Brand competition may be based on price, performance, or features, but Lenny Colasuonno, Powers' vice president of sales and marketing, thinks it will come down to the type of fasteners the hoseless framer can fire and the corresponding cost. Some hoseless framers fire clipped-head nails while others use round-head, which are required by building codes in some markets.

Many pros may never get rid of their pneumatic framers—especially high-capacity production framing contractors—but hoseless framers are a good complement to pneumatic tools. “The only reason you wouldn't go from pneumatic to gas would be for flooring or sheathing applications where you have to use a very large amount of nails in a very short amount of time,” says Jacek Romanski, market manager/remodeling for Paslode, because a gas nailer would overheat in such a high-speed application. But a hoseless framer is ideal for remodelers framing home additions and for production crews doing punch-out work, manufacturers say.

And, according to manufacturers, hoseless framers can make certain applications much safer.

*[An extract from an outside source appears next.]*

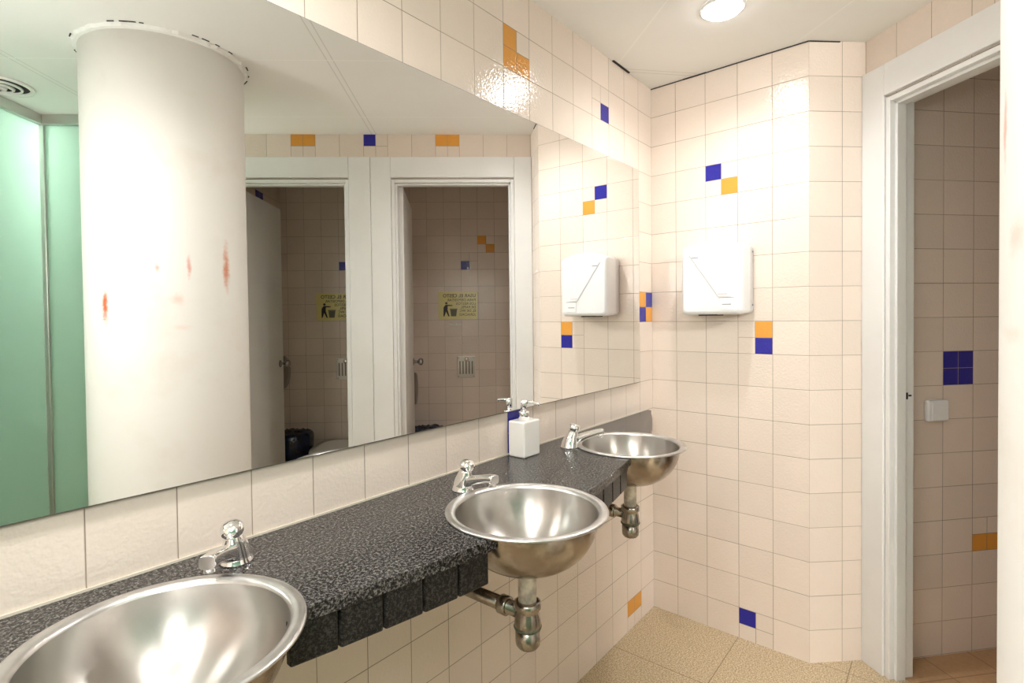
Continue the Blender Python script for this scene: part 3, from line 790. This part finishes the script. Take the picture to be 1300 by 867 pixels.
# toilet paper dispensers on the left wall of each stall
def roll_box(sw, d, z, label):
    ax = Vector((-DD.x, -DD.y, 0))
    root = thing('paper_dispenser', dw(sw, d, z), label, 'toilet paper dispenser', 'round metal paper dispensers')
    b = MB(); b.lathe([(0.112, 0), (0.118, 0.003), (0.118, 0.108), (0.113, 0.115), (0.05, 0.118), (0.002, 0.118)], 48, axis=ax, c=dw(sw, d, z)); b.build('case', M['brownplastic'], root)
    b = MB(); b.lathe([(0.1185, 0.0), (0.1185, 0.012)], 48, axis=ax, c=dw(sw - 0.09, d, z), cap0=False, cap1=False); b.build('band', M['aluminium'], root)
    b = MB(); b.box((sw - 0.066, d - 0.045, z - 0.26), (sw - 0.064, d + 0.045, z - 0.10), lambda s, dd_, zz: dw(s, dd_, zz)); b.build('paper_strip', M['paper'], root)
roll_box(1.815, -0.92, 0.945, 'round metal toilet paper dispenser by the open door in the left doorway of the mirror')
roll_box(0.885, -0.95, 0.81, 'round metal toilet paper dispenser by the door edge in the right doorway of the mirror')
# waste bins with dark bags
def bin_(s, d, hgt, r, label, squash=1.0):
    root = thing('waste_bin', dw(s, d, 0), label, 'waste bin', 'bins lined with dark bags')
    c = dw(s, d)
    b = MB(); b.lathe([(r * 0.78, 0), (r * 0.80, 0.01), (r * 0.98, hgt - 0.04), (r * 0.96, hgt - 0.04), (r * 0.78, 0.02), (0.002, 0.018)], 40, c=c); b.build('bucket', M['black'], root)
    b = MB(); rs = []; rg = random.Random(round(s * 100))
    n = 48; wob = [rg.uniform(-1, 1) for _ in range(n)]
    for k, (rr_, z) in enumerate([(r * 0.93, hgt - 0.17), (r * 1.015, hgt - 0.15), (r * 1.05, hgt - 0.05), (r * 1.06, hgt - 0.015), (r * 1.0, hgt), (r * 0.86, hgt + 0.012), (r * 0.6, hgt + 0.006), (r * 0.3, hgt + 0.012), (r * 0.02, hgt + 0.008)]):
        rs.append([(c.x + rr_ * (1 + 0.02 * wob[(j * 3) % n]) * math.cos(2 * PI * j / n), c.y + rr_ * (1 + 0.02 * wob[(j * 3) % n]) * math.sin(2 * PI * j / n), z + (0.006 * wob[(j * 5 + k) % n] if k > 1 else 0)) for j in range(n)])
    b.rings(rs, cap0=False); b.build('bin_bag', M['bag'], root)
bin_(1.662, -0.95, 0.50, 0.134, 'dark bin lined with a blue bag in the left doorway of the mirror')
bin_(0.700, -1.04, 0.49, 0.138, 'dark bagged bin just above the mirror edge in the right doorway')
# toilet, its closed lid just showing
def toilet(s, label):
    root = thing('toilet', dw(s, SD, 0), label, 'toilet')
    def oval(w_, d0, d1, z, n=40):
        c = (d0 + d1) / 2; h = (d1 - d0) / 2; r = []
        for k in range(n):
            a = 2 * PI * k / n; ce, se = math.cos(a), math.sin(a)
            e = 1.0 if se > 0 else 0.55
            r.append(dw(s + w_ * math.copysign(abs(ce) ** (0.9 if se > 0 else 0.6), ce), SD + c + h * math.copysign(abs(se) ** e, se), z * 0.92))
        return r
    b = MB(); b.rings([oval(.11, .10, .36, 0.0), oval(.105, .10, .36, .05), oval(.12, .06, .42, .2), oval(.17, .02, .53, .34), oval(.182, .005, .55, .385), oval(.182, .005, .55, .40)])
    b.build('toilet_bowl', M['ceramic'], root)
    b = MB(); b.rings([oval(.180, .04, .55, .401), oval(.184, .035, .555, .408), oval(.182, .04, .552, .418)]); b.build('toilet_seat', M['ceramic'], root)
    b = MB(); b.rings([oval(.182, .035, .553, .419), oval(.185, .03, .558, .425), oval(.180, .035, .552, .438), oval(.13, .09, .49, .444)]); b.build('toilet_lid', M['ceramic'], root)
toilet(1.335, 'white toilet lid beside the blue bag in the left doorway of the mirror')
# unlit recessed lamps in the stall ceilings
for s, d, l in ((0.466, -1.0, 'unlit recessed lamp in the ceiling of the right stall'), (1.361, -0.98, 'unlit recessed lamp in the ceiling of the left stall')):
    c = dw(s, d, 0); root = thing('recessed_lamp', dw(s, d, H - 0.004), l, 'ceiling lamp', 'unlit lamps in the stalls')
    b = MB(); b.lathe([(0.062, H - 0.0005), (0.062, H - 0.004), (0.050, H - 0.006), (0.048, H - 0.001)], 32, c=c, cap0=False, cap1=False); b.build('lamp_ring', M['whiteplastic'], root)
    b = MB(); b.lathe([(0.049, H - 0.0015), (0.049, H - 0.0005)], 32, c=c); b.build('lamp_bulb', M['darkgap'], root)

# ------------------------------------------------------------------ downlights
lab_l = ['glowing round downlight in the ceiling before the back wall', 'glowing round downlight above the nearest washbasin', 'unseen fill downlight added behind the camera']
for (lx, ly), l, watt in zip(LAMPS, lab_l, SPOT):
    root = thing('downlight', (lx, ly, H - 0.01), l, 'downlight', 'downlights in the ceiling')
    b = MB(); b.lathe([(0.072, H - 0.0005), (0.072, H - 0.006), (0.064, H - 0.009), (0.060, H - 0.0008)], 40, c=(lx, ly, 0), cap0=False, cap1=False); b.build('trim_ring', M['whiteplastic'], root)
    b = MB(); b.lathe([(0.0595, H - 0.003), (0.0595, H - 0.010), (0.054, H - 0.016), (0.040, H - 0.0195), (0.003, H - 0.021)], 32, c=(lx, ly, 0)); b.build('lens', M['lamp'], root)
    sp_ = bpy.data.lights.new('downlight_beam', 'SPOT'); sp_.energy = watt; sp_.spot_size = math.radians(160); sp_.spot_blend = 1.0; sp_.shadow_soft_size = 0.03; sp_.color = (1.0, 0.985, 0.965)
    so = bpy.data.objects.new('downlight_beam', sp_); COL.objects.link(so); so.parent = root; so.location = (0, 0, -0.035)

# ------------------------------------------------------------------ green glass partition in the corner behind the column
root = thing('glass_partition', dw(2.43, 0.26, 0), 'green frosted glass partition with metal rail and corner post, left in the mirror', 'glass partition')
f = lambda s, d, z: dw(s, d, z)
dEnd = 2.42
zg = H - 0.05
ps = [0.275, 0.78, 1.29, 1.80, 2.40]
for a, c in zip(ps, ps[1:]):
    b = MB(); b.box((2.424, a + 0.004, 0.012), (2.434, c - 0.004, zg), f); b.build('glass_panel', M['glass'], root)
b = MB(); b.box((2.235, 0.255, 0.012), (2.405, 0.265, zg), f); b.build('glass_panel', M['glass'], root)
b = MB(); b.box((1.96, 0.255, 0.012), (2.225, 0.265, zg), f); b.build('glass_panel', M['glass'], root)
b = MB(); b.box((2.405, 0.235, zg), (2.455, dEnd, H - 0.001), f); b.build('rail', M['aluminium'], root, bevel=0.003)
b = MB(); b.box((1.96, 0.235, zg), (2.4045, 0.285, H - 0.001), f); b.build('rail', M['aluminium'], root, bevel=0.003)
b = MB(); b.box((2.408, 0.243, 0.0), (2.440, 0.272, zg), f); b.build('corner_post', M['aluminium'], root, bevel=0.002)
b = MB(); b.box((2.224, 0.250, 0.0), (2.236, 0.270, zg), f); b.build('joint_strip', M['glass'], root)
b = MB(); b.box((2.418, 0.27, 0.0), (2.440, dEnd, 0.012), f); b.box((1.96, 0.249, 0.0), (2.41, 0.271, 0.012), f); b.build('floor_channel', M['aluminium'], root)
# lamp of the room beyond the glass
c = dw(2.78, 0.02, 0); root = thing('ceiling_globe', (c.x, c.y, H - 0.09), 'bright ceiling lamp behind the green glass', 'ceiling lamp')
b = MB(); b.lathe([(0.05, H - 0.001), (0.05, H - 0.02)], 32, c=c); b.build('lamp_base', M['whiteplastic'], root)
b = MB(); b.lathe([(0.04, H - 0.02), (0.09, H - 0.03), (0.11, H - 0.06), (0.09, H - 0.095), (0.05, H - 0.112), (0.002, H - 0.116)], 32, c=c); b.build('lamp_globe', M['farlamp'], root)
# round ceiling vent
vx, vy = -1.87, -2.10
root = thing('ceiling_vent', (vx, vy, H - 0.02), 'round ringed air vent in the ceiling by the green glass, top left in the mirror', 'vent')
for k, (r0, r1) in enumerate([(0.115, 0.098), (0.076, 0.068), (0.049, 0.041), (0.024, 0.016)]):
    dz = 0.006 + 0.006 * k
    b = MB(); b.lathe([(r1, H - dz + 0.004), (r0, H - 0.0012 if k == 0 else H - 0.002 - dz * .5), (r0 - 0.002, H - 0.008 - dz * .5), (r1, H - dz - 0.004), (r1, H - dz + 0.004)], 48, c=(vx, vy, 0), cap0=False, cap1=False); b.build('vent_ring', M['plaster'], root)
b = MB(); b.lathe([(0.098, H - 0.0015), (0.098, H - 0.0006)], 48, c=(vx, vy, 0)); b.build('vent_back', M['darkgap'], root)
b = MB(); b.lathe([(0.004, H - 0.03), (0.004, H - 0.001)], 12, c=(vx, vy, 0)); b.build('vent_spindle', M['greyprint'], root)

A recent report by the National Council on Compensation Insurance shows that “cordless” tools can reduce incidences of tripping over cords, which contribute to 20 percent of all workers' compensation claims.

While many contractors understand the conveniences hoseless framers offer, a significant number of pros are still unfamiliar with the tools and will need the benefits—greater maneuverability, no set-up or clean-up time, and convenience—as well as some of the tools' limitations, outlined for them.